Für Schirow war „nach der zweiten Partie das Duell vorbei“, in der der Unterlegene ein Remis verpasste. Wegen seiner 16 Spieltage hintereinander beim ersten Teil der WM in Neu Delhi klagte der Spitzenspieler von Bundesliga-Tabellenführer Lübecker SV über eine „zu kurze Erholungsphase von lediglich vier Ruhetagen“. Dass der 31-jährige Anand, der in 20 Partien ungeschlagen blieb und acht davon gewann, verdient Weltmeister wurde, steht für Schirow aber außer Frage. „Anand ist ein Spieler, gegen den man auch ohne Müdigkeit verlieren kann. Er befand sich in sehr guter Form.“

In der Januar-Weltrangliste rückt Anand Garri Kasparow und Wladimir Kramnik (beide Russland) auf die Pelle. Über ein Vereinigungsmatch gegen den Braingames-Weltmeister Kramnik, der im Oktober Kasparow entthront hatte, verschwendete der Inder nach seinem Triumph vorerst keinen Gedanken. „Damit plage ich mich später“, ulkte der Fide-Champion. Sein Trainer Elisbar Ubilawa stellte klar: „Dass Kramnik die Nummer eins, Kasparow, schlug, bedeutet einen gewaltigen Fortschritt. Ein WM-Match war das jedoch keines.“

In dieselbe Kerbe schlug Kirsan Iljumschinow. Je mehr Kasparow ins Abseits geriet, desto größeres Oberwasser bekommt der Fide-Präsident. Kramnik habe sich nie selbst als Weltmeister bezeichnet. Folglich könne es auch kein Vereinigungsmatch geben. Höchstens eines ums „Prestige“. Schließlich könne ansonsten jeder der Fide, die 159 nationale Verbände vertrete, die WM streitig machen. „Morgen organisiert Pizza Hut eine WM, dann McDonald‘s und am Schluss wirft Bill Gates mit seinem Geld um sich“, tönte das Staatsoberhaupt Kalmückiens vollmundig.

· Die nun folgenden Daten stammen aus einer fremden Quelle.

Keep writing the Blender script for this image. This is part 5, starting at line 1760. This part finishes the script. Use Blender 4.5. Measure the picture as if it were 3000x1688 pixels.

Die Fide will nicht nur ab Januar die Bedenkzeit in Turnierpartien weiter verkürzen, sondern erwägt auch einen neuen WM-Modus. Anstatt der 100 Teilnehmer sollen künftig in vier Wettbewerben die acht Besten ermittelt werden, die dann um den Titel denken. „Kramnik erhält dafür selbstverständlich eine Einladung“, jubiliert Iljumschinow – und würdigt den isolierten Kasparow keines Wortes. Der lechzt derweil in Moskau nach Revanche. Ab 12. Januar treffen sich alle Protagonisten beim Topturnier im niederländischen Wijk aan Zee wieder.